Ah. Sorry for my rant on your vent but I actually do agree with Niki. I think maybe you should go talk to her and try to un-stain E's name in the hood. Love you
I am so bugged by this. I would KILL to live next door to you guys! Your neighbor has no idea what she is missing out on by not getting to know you, and Eli for that matter. Tell her your "anal" friend is super jealous of her! Eli has the sweetest heart, always has. That's all that really matters. Miss you guys.

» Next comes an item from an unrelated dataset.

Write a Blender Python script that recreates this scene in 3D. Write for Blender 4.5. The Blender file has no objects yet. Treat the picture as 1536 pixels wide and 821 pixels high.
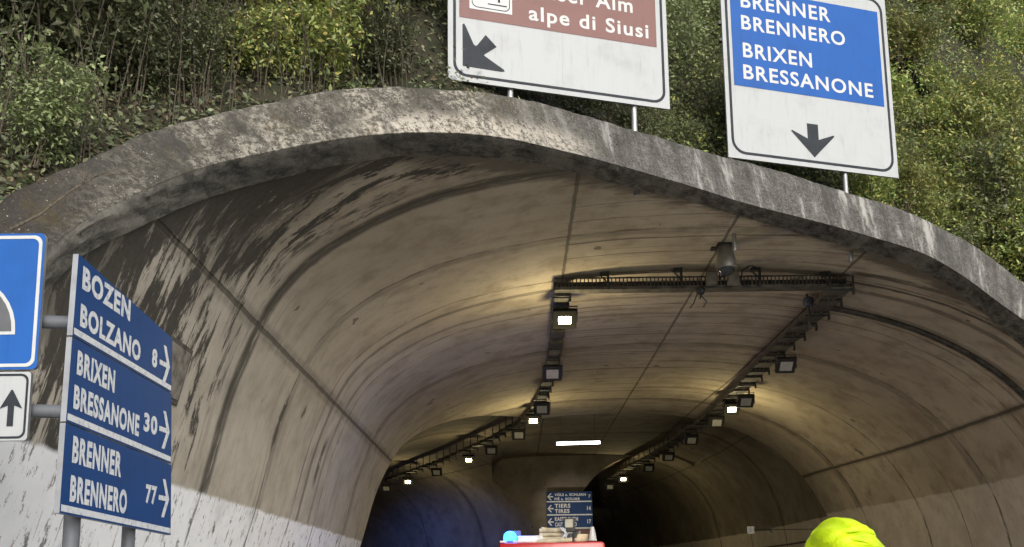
import bpy, bmesh, math, random
import numpy as np
from mathutils import Vector, Matrix
random.seed(7); RNG = np.random.default_rng(7)
S = bpy.context.scene
COL = S.collection

# ------------------------------------------------------------------ camera
# eye 1.6 m above the road; the eye is the origin, the road lies at z = -1.6
W0, H0, FPX, CXP, YH, PITCH, ROLL = 1536., 821., 1539., 768., 880., 0.17, 0.012
YP = YH - FPX * math.tan(PITCH)
G = -1.6
cam_d = bpy.data.cameras.new('camera'); cam = bpy.data.objects.new('camera', cam_d); COL.objects.link(cam)
cam_d.sensor_width = 36; cam_d.lens = FPX / W0 * 36; cam_d.shift_y = (YP - H0 / 2) / W0
cam_d.clip_start = 0.05; cam_d.clip_end = 2000
cp, sp, cr, sr = math.cos(PITCH), math.sin(PITCH), math.cos(ROLL), math.sin(ROLL)
right = Vector((1, 0, 0)); up = Vector((0, -sp, cp)); fwd = Vector((0, cp, sp))
right_c = right * cr - up * sr; up_c = right * sr + up * cr     # the picture axes
R3 = Matrix((right_c, up_c, -fwd)).transposed()
cam.matrix_world = R3.to_4x4()
S.camera = cam
S.render.resolution_x = 1024; S.render.resolution_y = 547

# ------------------------------------------------------------------ light
SUN_EL, SUN_AZ = 30, 163      # behind the camera and to its right, softened by cloud
w = bpy.data.worlds.new('World'); S.world = w; w.use_nodes = True
nt = w.node_tree; bg = nt.nodes['Background']
sky = nt.nodes.new('ShaderNodeTexSky'); sky.sky_type = 'NISHITA'; sky.sun_disc = False
sky.sun_elevation = math.radians(SUN_EL); sky.sun_rotation = math.radians(SUN_AZ)
sky.dust_density = 4.0; sky.ozone_density = 0.6; sky.air_density = 1.3
hsv = nt.nodes.new('ShaderNodeHueSaturation'); hsv.inputs['Saturation'].default_value = .28; nt.links.new(sky.outputs[0], hsv.inputs['Color']); nt.links.new(hsv.outputs[0], bg.inputs[0]); bg.inputs[1].default_value = 0.145
sd = bpy.data.lights.new('sun', 'SUN'); sun = bpy.data.objects.new('sun', sd); COL.objects.link(sun)
sd.energy = 0.28; sd.angle = math.radians(40); sd.color = (1, .96, .9)
az = math.radians(SUN_AZ)
sdir = Vector((math.sin(az) * math.cos(math.radians(SUN_EL)), math.cos(az) * math.cos(math.radians(SUN_EL)), math.sin(math.radians(SUN_EL))))
sun.rotation_euler = sdir.to_track_quat('Z', 'Y').to_euler()
S.view_settings.view_transform = 'Standard'; S.view_settings.look = 'None'
S.view_settings.exposure = 0.88; S.view_settings.gamma = 1
S.cycles.max_bounces = 7; S.cycles.diffuse_bounces = 5; S.cycles.transparent_max_bounces = 6
S.cycles.sample_clamp_indirect = 6

# ------------------------------------------------------------------ helpers
def ray(x, y):
    a = (x - CXP) / FPX; b = (YP - y) / FPX
    u = a * cr + b * sr; v = -a * sr + b * cr
    d = np.array([u, cp - v * sp, sp + v * cp]); return d / d[1]

def mesh_obj(name, verts, faces, mat=None, parent=None, smooth=False, mats=None, fmat=None):
    me = bpy.data.meshes.new(name)
    me.from_pydata([tuple(map(float, v)) for v in verts], [], [tuple(f) for f in faces])
    if mats:
        for m in mats: me.materials.append(m)
        if fmat is not None: me.polygons.foreach_set('material_index', fmat)
    elif mat: me.materials.append(mat)
    if smooth: me.polygons.foreach_set('use_smooth', [True] * len(me.polygons))
    me.update()
    o = bpy.data.objects.new(name, me); COL.objects.link(o)
    if parent is not None: o.parent = parent
    return o

def from_bm(name, bm, mat, parent=None, smooth=False):
    me = bpy.data.meshes.new(name); bm.normal_update(); bm.to_mesh(me); bm.free()
    me.materials.append(mat)
    if smooth:
        me.polygons.foreach_set('use_smooth', [True] * len(me.polygons))
        me.set_sharp_from_angle(angle=math.radians(35))
    o = bpy.data.objects.new(name, me); COL.objects.link(o)
    if parent is not None: o.parent = parent
    return o

def tag(o, label, cat, group=None, kind=None):
    if label: o['label'] = label
    if cat: o['category'] = cat
    if group: o['group'] = group
    if kind: o['kind'] = kind
    return o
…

All y'all are right. Thanks for your boosts. Here is a funny update to the story: I was out weeding last night and she opened her door with a smile on her face and asked me if I wanted to plan a block party with her so that all of the new people in the neighborhood could get to know each other...uh sure. So its all good and we are bff's now apparently. I think she is just one of those people who gets nasty and wants to pretend like it didn't happen the next day. And bless Eli's heart, he is just going to have to learn to follow the rules, plain and simple. I love all of your comments; and I do feel better after writing it down, and of course now that my neighbor and I are party planning best friends--at least until she gets ticked again.